Quick Takes: FBI Probe of Letters on College Cheerleaders, Yale Backs Down on Stage Weapon Ban, U. of Kentucky Adds Domestic Partner Benefits, Furor Over Column on Duke Case, Data on R

April 25, 2007
  • The Federal Bureau of Investigation is seeking public help in identifying who may have been sending threatening letters -- some of them containing dangerous levels of insecticide -- to television networks and to some university athletic departments, complaining about television coverage of college cheerleaders, and alleging that squads with long-sleeved outfits receive more air time than other squads. An initial batch of letters was sent in 2004, with postmarks from Portland, Ore. Additional letters were sent in November 2006 and February 2007, from Seattle and Chicago.
  • A week after a Yale University administrator barred stage weapons -- real or fake -- from undergraduate student theater productions in response to the Virginia Tech shootings, the university has backed off that policy. Weapons will be permitted on a case-by-case basis with the approval of the dean of students' office. When a gun, sword or dagger is used on stage, the audience will be notified in advance. "As an institution that has always valued free speech, we wanted to uphold the principles that we have always adhered to," a Yale statement said. Students involved in several university productions had complained that the policy amounted to a censorship of the arts and was an inappropriate response to the Virginia Tech violence.
  • The University of Kentucky Board of Trustees on Tuesday approved a major expansion of faculty benefits, including domestic partner benefits. While domestic partner benefits have become increasingly common among leading colleges and universities, public institutions in states that on the socially conservative side of the spectrum have lagged in offering the benefits. The University of Kentucky announcement noted that the benefits are offered by a majority of the universities the institution uses for benchmarking. The University of Louisville last year became the first university in Kentucky to offer the benefits, which became a recruiting issue with some of the researchers Louisville wanted to attract.

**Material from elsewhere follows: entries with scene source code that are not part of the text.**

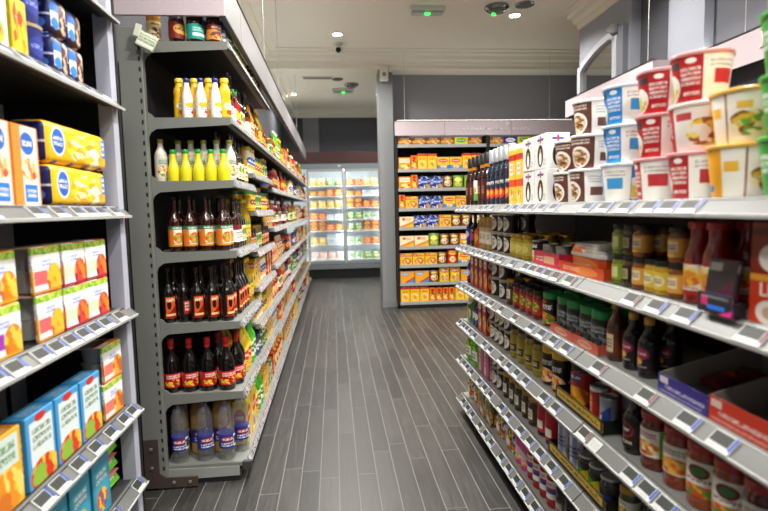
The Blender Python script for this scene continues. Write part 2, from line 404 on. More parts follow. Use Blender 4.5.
# --- general grocery kinds for the long aisle
oil_y = clear('#b8941a', 1.3, .03, 'oil', .4)
add('oil', bottle('oil_bottle', 'yellow oil bottle with yellow cap', .275, .04, oil_y, plast('#e8c01e'), printed('#2e7a34', [('ell', .5, .6, .34, .26, YE), ('text', .25, .75, .5, .7, 1, DG, 9), ('food', .5, .2, .3, .16, FRUIT, 6)]), (.14, .48), .38, (.56, .82), .09))
add('oliveoil', bottle('olive_oil_bottle', 'dark green olive oil bottle', .25, .036, green_glass, lid_dark, printed('#e9dfb8', [('ell', .5, .6, .25, .25, '#6c8f2c'), ('text', .2, .8, .1, .3, 2, DG, 14)]), (.12, .48), .32, (.58, .78), .09, sq=3.2))
add('vinegar', bottle('vinegar_bottle', 'slim dark vinegar bottle with white label', .275, .032, brown_glass, lid_dark, printed(WH, [('band', .7, 1, '#7a1f28'), ('text', .2, .8, .2, .6, 3, BK, 14)]), (.12, .46), .34, (.55, .76), .08))
add('goldoil', bottle('nut_oil_bottle', 'golden nut oil bottle with dark cap', .26, .034, clear('#c98a1a', 1.3, .03, 'gold_oil', .35), lid_dark, printed('#f0dfa0', [('food', .5, .4, .3, .3, [BR, '#c88d3d', CR], 6), ('text', .2, .8, .75, .92, 1, BR, 10)]), (.12, .46), .34, (.55, .78), .1))
add('ketchup', bottle('ketchup_bottle', 'red ketchup bottle with white cap', .235, .036, plast('#b3150f', .2), plast(WH), printed('#e8e0cc', [('ell', .5, .62, .3, .24, '#2d8a3a'), ('text', .2, .8, .15, .35, 1, RE, 9), ('food', .5, .4, .2, .14, [RE, '#e85a2a', GR], 6)]), (.16, .56), .42, (.62, .86), .12, sx=1.1, sy=.75))
add('mayo', jar('mayonnaise_jar', 'white mayonnaise jar with yellow lid', .17, .04, plast('#efe8cf', .25), plast('#e4bd24'), printed('#f1e9c9', [('ell', .5, .6, .36, .28, '#2559a8'), ('text', .25, .75, .5, .7, 1, WH, 9), ('food', .5, .18, .3, .16, FRUIT, 6)])))
add('mustard', jar('mustard_jar', 'yellow mustard jar with green lid', .13, .034, plast('#d9a81c', .2), plast('#2f7a36'), printed('#f0c83a', [('ell', .5, .55, .3, .3, '#8d1c1c'), ('text', .3, .7, .45, .65, 1, WH, 9)])))
add('pickle', jar('pickle_jar', 'green pickle jar with gold lid', .16, .038, sauce('#5b6a1e'), lid_gold, printed('#e9e3bd', [('ell', .5, .6, .34, .26, '#3c7f2f'), ('food', .5, .25, .34, .2, ['#6f8f2a', '#a8b84a', '#e8e0b0'], 5)])))
add('chutney', jar('chutney_jar', 'brown chutney jar with dark lid', .14, .035, sauce('#4d1f0f'), lid_dark, printed('#d98b2c', [('band', .66, 1, '#7a1b1b'), ('text', .2, .8, .7, .92, 1, CR, 9), ('food', .5, .3, .36, .24, MEAT, 5)])))
add('crispr', pouch('crisp_bag', 'red crisp bag', .15, .07, .22, printed(RE, [('ell', .5, .72, .38, .13, YE), ('text', .2, .8, .66, .78, 1, RE, 8), ('food', .5, .3, .34, .2, ['#f2c66a', '#e09a3a', CR], 5)], .25)))
add('crispy', pouch('crisp_bag', 'yellow crisp bag', .15, .07, .22, printed(YE, [('ell', .5, .72, .38, .13, RE), ('text', .2, .8, .66, .78, 1, WH, 8), ('food', .5, .3, .34, .2, ['#c8742a', '#e09a3a', CR], 5)], .25), seed=2))
add('crispg', pouch('crisp_bag', 'green snack bag', .145, .07, .21, printed('#3c8a3a', [('ell', .5, .7, .38, .15, WH), ('text', .2, .8, .64, .76, 1, DG, 8), ('food', .5, .3, .34, .2, VEG, 5)], .25), seed=3))
add('ricebag', pouch('rice_bag', 'tan grain bag with dark print', .14, .07, .21, printed('#c79a55', [('rect', .5, .6, .7, .34, '#7a2a1c'), ('text', .2, .8, .48, .72, 2, CR, 8), ('food', .5, .22, .34, .14, [CR, '#d8b26a', BR], 8)], .3), seed=4))
add('pastabag', pouch('pasta_bag', 'clear yellow pasta bag with red band', .14, .07, .23, printed('#e2b94a', [('band', .6, .85, RE), ('text', .15, .85, .65, .8, 1, WH, 8), ('food', .5, .3, .48, .28, ['#e9c766', '#d6a63c', '#f1dc96'], 9)], .25), seed=5))
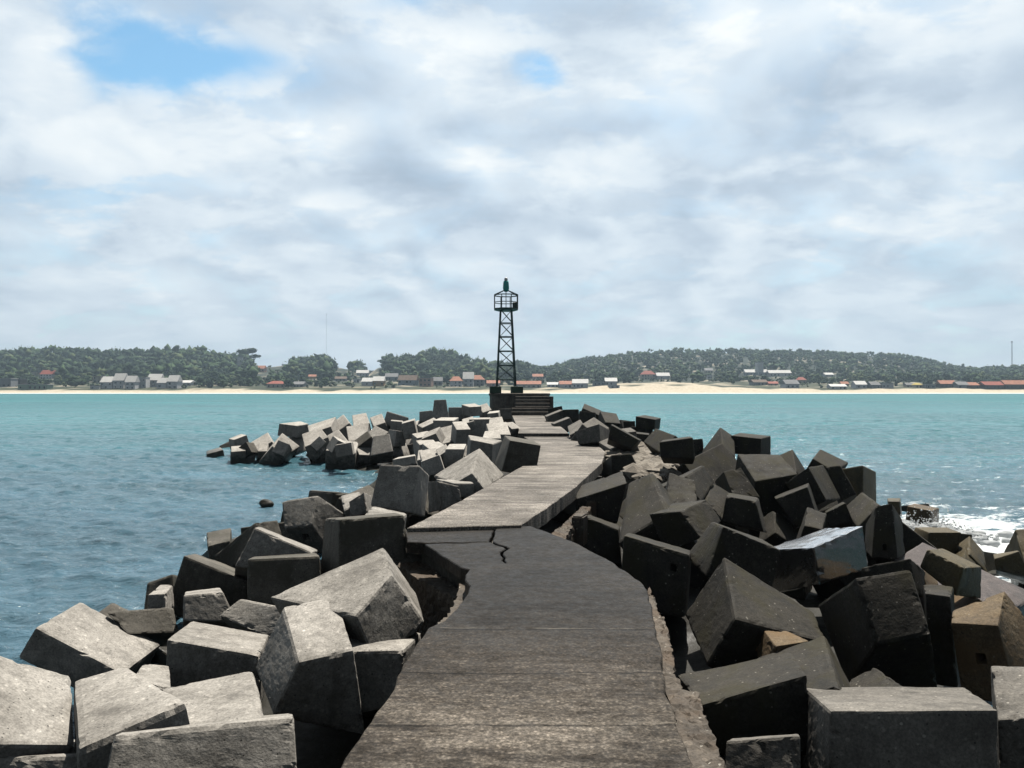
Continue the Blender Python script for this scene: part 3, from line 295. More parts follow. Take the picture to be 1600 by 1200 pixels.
def add_bar(bm, a, b, w, h=None):
    """square bar from a to b"""
    a, b = Vector(a), Vector(b); h = h or w
    d = (b - a); L = d.length; d.normalize()
    up = Vector((0, 0, 1)) if abs(d.z) < .95 else Vector((0, 1, 0))
    x = d.cross(up).normalized(); y = x.cross(d).normalized()
    vs = []
    for p in (a, b):
        for sx, sy in ((-1, -1), (1, -1), (1, 1), (-1, 1)):
            vs.append(bm.verts.new(p + x * (sx * w / 2) + y * (sy * h / 2)))
    for f in ((0, 1, 5, 4), (1, 2, 6, 5), (2, 3, 7, 6), (3, 0, 4, 7), (3, 2, 1, 0), (4, 5, 6, 7)):
        bm.faces.new([vs[i] for i in f])

def add_lathe(bm, c, prof, n=16, rot=0):
    rings = []
    for r, z in prof:
        rings.append([bm.verts.new((c[0] + r * math.cos(rot + 2 * math.pi * i / n), c[1] + r * math.sin(rot + 2 * math.pi * i / n), c[2] + z)) for i in range(n)])
    for a, b in zip(rings, rings[1:]):
        for i in range(n):
            bm.faces.new((a[i], a[(i + 1) % n], b[(i + 1) % n], b[i]))
    bm.faces.new(rings[0][::-1]); bm.faces.new(rings[-1])

# ------------------------------------------------------------------ node helpers
class NT:
    def __init__(s, tree): s.t = tree; s.n = tree.nodes; s.l = tree.links
    def new(s, kind, **kw):
        nd = s.n.new(kind)
        for k, v in kw.items(): setattr(nd, k, v)
        return nd
    def put(s, nd, i, v):
        if v is None: return
        if isinstance(v, bpy.types.NodeSocket): s.l.new(v, nd.inputs[i])
        else: nd.inputs[i].default_value = v
    def math(s, op, a, b=None, c=None, clamp=False):
        nd = s.new('ShaderNodeMath', operation=op, use_clamp=clamp)
        s.put(nd, 0, a); s.put(nd, 1, b)
        if c is not None: s.put(nd, 2, c)
        return nd.outputs[0]
    def vmath(s, op, a, b=None):
        nd = s.new('ShaderNodeVectorMath', operation=op)
        s.put(nd, 0, a); s.put(nd, 1, b)
        return nd.outputs[0]
    def noise(s, vec, scale, detail=4, rough=.5, dist=0, lac=2):
        nd = s.new('ShaderNodeTexNoise')
        s.put(nd, 'Vector', vec); s.put(nd, 'Scale', scale); s.put(nd, 'Detail', detail); s.put(nd, 'Roughness', rough); s.put(nd, 'Distortion', dist); s.put(nd, 'Lacunarity', lac)
        return nd.outputs[0]
    def voro(s, vec, scale, feature='F1', rnd=1):
        nd = s.new('ShaderNodeTexVoronoi', feature=feature)
        s.put(nd, 'Vector', vec); s.put(nd, 'Scale', scale); s.put(nd, 'Randomness', rnd)
        return nd
    def mapr(s, v, a, b, c=0, d=1, smooth=False):
        nd = s.new('ShaderNodeMapRange', interpolation_type='SMOOTHSTEP' if smooth else 'LINEAR')
        s.put(nd, 0, v); s.put(nd, 1, a); s.put(nd, 2, b); s.put(nd, 3, c); s.put(nd, 4, d)
        return nd.outputs[0]
    def mix(s, f, a, b, mode='MIX'):
        nd = s.new('ShaderNodeMix', data_type='RGBA', blend_type=mode)
        s.put(nd, 0, f); s.put(nd, 6, col(a)); s.put(nd, 7, col(b))
        return nd.outputs[2]
    def scale(s, v, f):
        nd = s.new('ShaderNodeVectorMath', operation='SCALE'); s.put(nd, 0, v); s.put(nd, 'Scale', f)
        return nd.outputs[0]
    def ramp(s, f, stops):
        nd = s.new('ShaderNodeValToRGB'); e = nd.color_ramp.elements
        while len(e) < len(stops): e.new(.5)
        for el, (p, c) in zip(e, stops): el.position = p; el.color = (*c, 1)
        s.put(nd, 0, f)
        return nd.outputs[0]
    def mapping(s, vec, scale=(1, 1, 1), loc=(0, 0, 0), rot=(0, 0, 0)):
        nd = s.new('ShaderNodeMapping'); s.put(nd, 0, vec)
        nd.inputs[1].default_value = loc; nd.inputs[2].default_value = rot; nd.inputs[3].default_value = scale
        return nd.outputs[0]
    def bump(s, h, strength=.3, dist=.02, normal=None):
        nd = s.new('ShaderNodeBump'); s.put(nd, 'Height', h); s.put(nd, 'Strength', strength); s.put(nd, 'Distance', dist)
        if normal is not None: s.put(nd, 'Normal', normal)
        return nd.outputs[0]
def col(c):
    if isinstance(c, (tuple, list)) and len(c) == 3: return (*c, 1)
    return c

def material(name):
    m = bpy.data.materials.new(name); m.use_nodes = True
    t = NT(m.node_tree); b = t.n['Principled BSDF']
    return m, t, b

def plain(name, c, rough=.7, metal=0, var=.25, scale=3):
    m, t, b = material(name)
    co = t.new('ShaderNodeTexCoord').outputs['Object']
    n = t.noise(co, scale, 5, .6)
    f = t.mapr(n, .3, .7, 1 - var, 1 + var)
    cc = t.vmath('MULTIPLY', tuple(c), None)
    nd = t.new('ShaderNodeVectorMath', operation='SCALE'); nd.inputs[0].default_value = c; t.put(nd, 'Scale', f)
    t.put(b, 'Base Color', nd.outputs[0]); b.inputs['Roughness'].default_value = rough; b.inputs['Metallic'].default_value = metal
    return m

# ------------------------------------------------------------------ concrete
def concrete(name, light, dark, rough=.85, fleck=.5, stain=.5, spec=.4, algae=None, coat=0):
    m, t, b = material(name)
    oc = t.new('ShaderNodeTexCoord').outputs['Object']
    oi = t.new('ShaderNodeObjectInfo').outputs['Random']
    off = t.new('ShaderNodeCombineXYZ')
    for i, k in enumerate((37.1, 71.7, 13.9)): t.put(off, i, t.math('MULTIPLY', oi, k))
    p = t.vmath('ADD', oc, off.outputs[0])
    big = t.noise(p, 1.1, 7, .62)
    blot = t.noise(p, 6, 5, .65)
    fine = t.noise(p, 60, 3, .7)
    streak = t.noise(t.mapping(p, (7, 7, .9)), 1, 5, .6)
    f = t.math('ADD', t.math('MULTIPLY', big, .55), t.math('MULTIPLY', blot, .45))
    f = t.mapr(f, .36, .64)
    c = t.mix(f, dark, light)
    # aggregate speckle
    c = t.scale(c, t.mapr(fine, .32, .68, .68, 1.34))
    c = t.scale(c, t.mapr(t.noise(p, 17, 4, .7), .3, .7, .8, 1.2))
    # dark stains and runs
    st = t.math('MULTIPLY', t.mapr(streak, .5, .72), t.mapr(big, .62, .4))
    c = t.mix(t.math('MULTIPLY', st, stain), c, tuple(x * .35 for x in dark))
    # pale shell flecks and little dark pores
    v = t.voro(p, 26)
    rr = t.new('ShaderNodeSeparateColor'); t.l.new(v.outputs['Color'], rr.inputs[0])
    fl = t.math('MULTIPLY', t.math('LESS_THAN', v.outputs['Distance'], .22), t.math('GREATER_THAN', rr.outputs[0], .82))
    fl = t.math('MULTIPLY', fl, t.mapr(blot, .42, .6))
    c = t.mix(t.math('MULTIPLY', fl, fleck), c, (.62, .58, .5))
    v3 = t.voro(p, 15)
    r3 = t.new('ShaderNodeSeparateColor'); t.l.new(v3.outputs['Color'], r3.inputs[0])
    f3 = t.math('MULTIPLY', t.math('LESS_THAN', t.math('ADD', v3.outputs['Distance'], t.math('MULTIPLY', fine, .2)), .33), t.math('GREATER_THAN', r3.outputs[2], .6))
    c = t.scale(c, t.mapr(t.math('MULTIPLY', f3, fleck), 0, 1, 1, 1.7))
    v2 = t.voro(p, 34)
    rr2 = t.new('ShaderNodeSeparateColor'); t.l.new(v2.outputs['Color'], rr2.inputs[0])
    po = t.math('MULTIPLY', t.math('LESS_THAN', v2.outputs['Distance'], .2), t.math('GREATER_THAN', rr2.outputs[1], .86))
    c = t.mix(t.math('MULTIPLY', po, .8), c, (.012, .011, .01))
    # tide zone: wet and weedy low down
    pz = t.new('ShaderNodeSeparateXYZ'); t.l.new(t.new('ShaderNodeNewGeometry').outputs['Position'], pz.inputs[0])
    zz = t.math('ADD', pz.outputs[2], t.math('MULTIPLY', t.math('SUBTRACT', blot, .5), .7))
    tide = t.mapr(zz, .62, .16, 0, 1)
    c = t.mix(t.math('MULTIPLY', tide, .88), c, (.017, .016, .010))
    if algae:
        c = t.mix(t.math('MULTIPLY', t.mapr(t.noise(p, 2.3, 5, .6), .48, .62), .7), c, algae)
    t.put(b, 'Base Color', c)
    r = t.math('SUBTRACT', t.math('ADD', rough, t.math('MULTIPLY', t.math('SUBTRACT', blot, .5), .5)), t.math('MULTIPLY', tide, .35))
    t.put(b, 'Roughness', t.math('MAXIMUM', r, .12))
    b.inputs['Specular IOR Level'].default_value = spec
    if coat:
        b.inputs['Coat Weight'].default_value = coat; b.inputs['Coat Roughness'].default_value = .09; b.inputs['Coat IOR'].default_value = 1.75
    h = t.math('ADD', t.math('MULTIPLY', fine, .5), t.math('ADD', t.math('MULTIPLY', blot, 1.2), t.math('MULTIPLY', po, -1.2)))
    t.put(b, 'Normal', t.bump(h, .55, .012))
    return m

MAT = {
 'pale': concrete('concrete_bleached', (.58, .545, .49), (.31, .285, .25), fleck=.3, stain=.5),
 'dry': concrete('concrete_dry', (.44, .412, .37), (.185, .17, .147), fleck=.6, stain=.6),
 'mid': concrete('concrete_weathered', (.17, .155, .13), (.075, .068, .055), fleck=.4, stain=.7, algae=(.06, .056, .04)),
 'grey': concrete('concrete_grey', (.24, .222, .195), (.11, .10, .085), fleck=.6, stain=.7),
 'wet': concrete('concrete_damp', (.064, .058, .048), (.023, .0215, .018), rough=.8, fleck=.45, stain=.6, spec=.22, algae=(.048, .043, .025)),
 'tan': concrete('concrete_tan', (.20, .15, .09), (.09, .062, .034), fleck=.3, stain=.4, algae=(.16, .10, .045)),
 'slab': concrete('concrete_purplish', (.15, .128, .122), (.08, .066, .062), rough=.7, fleck=.2, stain=.4),
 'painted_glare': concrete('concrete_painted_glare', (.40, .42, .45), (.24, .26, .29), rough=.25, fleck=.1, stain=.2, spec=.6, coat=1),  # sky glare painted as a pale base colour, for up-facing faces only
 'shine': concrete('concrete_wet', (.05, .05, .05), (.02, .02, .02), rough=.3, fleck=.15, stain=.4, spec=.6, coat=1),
 'olive': concrete('concrete_weedy', (.13, .105, .06), (.05, .041, .02), rough=.7, fleck=.25, stain=.6, algae=(.10, .075, .03)),
}

# ------------------------------------------------------------------ concrete blocks
FACES = [(0, 1, 3, 2), (0, 4, 5, 1), (0, 2, 6, 4), (1, 5, 7, 3), (2, 3, 7, 6), (4, 6, 7, 5)]
POCKF = {'R': (0, 1, 5, 4), 'T': (0, 1, 3, 2)}
def block_mesh(P, pocket, seed):
    P = [Vector(p) for p in P]
    cen = sum(P, Vector()) / 8
    P = [p - cen for p in P]
    size = (P[7] - P[0]).length
    near = cen.y < 15
    bm = bmesh.new()
    vs = [bm.verts.new(p) for p in P]
    for f in FACES: bm.faces.new([vs[i] for i in f])
    bmesh.ops.recalc_face_normals(bm, faces=bm.faces[:])
    planes = [(f.calc_center_median().copy(), f.normal.copy()) for f in bm.faces]
    if pocket:
        fk, u, v, du, dv = pocket
        idx = set(POCKF[fk])
        face = [f for f in bm.faces if {x.index for x in f.verts} == idx] if False else None
        bm.verts.index_update()
        face = [f for f in bm.faces if {x.index for x in f.verts} == idx][0]
        a, b_, c_, d_ = [P[i] for i in POCKF[fk]]
        def bl(s, q): return (a * (1 - s) + b_ * s) * (1 - q) + (d_ * (1 - s) + c_ * s) * q
        nrm = face.normal.copy()
        bm.faces.remove(face)
        inner = [bm.verts.new(bl(u + sx * du, v + sy * dv)) for sx, sy in ((-1, -1), (1, -1), (1, 1), (-1, 1))]
        deep = [bm.verts.new(w.co - nrm * .16) for w in inner]
        out = [vs[i] for i in POCKF[fk]]
        for i in range(4):
            j = (i + 1) % 4
            bm.faces.new((out[i], out[j], inner[j], inner[i]))
            bm.faces.new((inner[i], inner[j], deep[j], deep[i]))
        bm.faces.new(deep)
        bmesh.ops.recalc_face_normals(bm, faces=bm.faces[:])
    ed = [e for e in bm.edges if all(v in vs for v in e.verts)]
    rb = random.Random(seed)
    bmesh.ops.bevel(bm, geom=ed, offset=min(.035, size * .02) * rb.uniform(.7, 1.4), segments=2, affect='EDGES', profile=.6)
    if near:
        cuts = 17 if cen.y < 9.5 else 8
        long_e = [e for e in bm.edges if e.calc_length() > .12]
        bmesh.ops.subdivide_edges(bm, edges=long_e, cuts=cuts, use_grid_fill=True)
        o = Vector((rb.uniform(0, 50), rb.uniform(0, 50), rb.uniform(0, 50)))
        bm.normal_update()
        for v in bm.verts:
            ds = sorted(abs((v.co - c).dot(n)) for c, n in planes)
            eg = math.exp(-ds[1] / .045)
            n1 = noise.noise(v.co * 2.1 + o); n2 = noise.noise(v.co * 9 + o); n3 = noise.noise(v.co * 21 + o)
            chip = max(0, n2 * .8 + n3 * .6 - .16) * .06 * eg
            v.co -= v.normal * (chip - n1 * .007 - n3 * .0025)
    bmesh.ops.recalc_face_normals(bm, faces=bm.faces[:])
    return bm_mesh('concrete_block', bm), cen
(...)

  • The chancellor of North Carolina Central University has criticized a column in the institution's student paper, apparently advocating violence as a response to the dropping of all charges in the case in which three Duke University lacrosse players were accused of raping a student at North Carolina Central, the Associated Press reported. According to the AP, the column was briefly removed from the newspaper's Web site, although it is now back, with a note saying that the opinions expressed are solely those of the writer. The column, in Campus Echo, is called "Death to all rapists," and says "The ‘facts’ of the case should not matter to us because even if we are unsure of sexual assault, these supremacists have admitted to sexually, racially and politically denigrating these women.... History has shown us that the (in)justice system cannot and will not address these issues because it is built upon them. So upon whose shoulders should the responsibility of retributive correction fall? White people still murder us with impunity.... White people still rape us and get away with it. The only deterrent to these legally, socially and economically validated supremacist actions is the fear of physical retribution.... The time to fight, whether intellectually, artistically or physically, has always been now."
  • The National Science Foundation has released revised projections on various categories of research and development spending, showing increases above the rate of inflation.
  • The heads of Israel's universities issued a statement yesterday saying that the semester may need to be called off because of a student strike that has been going on for two weeks, Haaretz reported. Students are opposed to planned tuition increases.